Nina Terentiew pojawiła się w niedzielnym wydaniu "Pytania na śniadanie" z okazji 70-lecia TVP.
Dziennikarka a obecnie dyrektor programowa stacji Polsat opowiadała o początkach programu śniadaniowego, który powstał, gdy to ona była dyrektorką stacji. Oceniła także obecnych gospodarzy programu.
Tu jest moje 30 lat, teraz oczywiście mam inne 16, ale pierwszej miłości się nie zapomina, więc nie mogłam nie przyjść, zwłaszcza do ciebie. Nigdy nie wraca się do tej samej wody — to jest moja zasada, a poza tym Telewizja Polska jest moją dawną miłością, na którą patrzę z sentymentem, natomiast ja mam nową miłość, jestem przecież kobietą zamężną. Moim mężem jest Polsat - powiedziała.
Wyznała, że jest pod wrażeniem Katarzyny Cichopek.

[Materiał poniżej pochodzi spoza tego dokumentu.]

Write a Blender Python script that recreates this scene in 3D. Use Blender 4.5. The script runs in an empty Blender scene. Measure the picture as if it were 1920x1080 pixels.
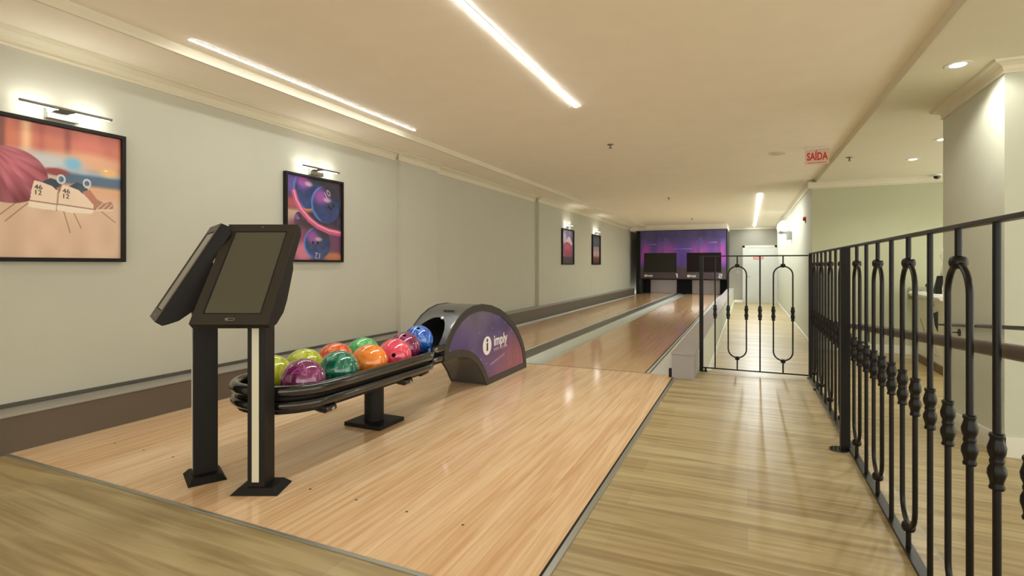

Widzowie was kochają, są tu petardy. Kątem oka widzę piękna Kaśkę Cichopek, z którą miałam przyjemność też pracować - powiedziała.
Dostało się natomiast Tomaszowi Kammelowi, który prowadził rozmowę z Terentiew.
Przestań! Przestań się tak nadmuchiwać. Zawsze ci to mówiłam: mniej emfazy, mniej uwielbienia, mniej trzepotu, a ty mnie nic nie słuchałeś - strofowała.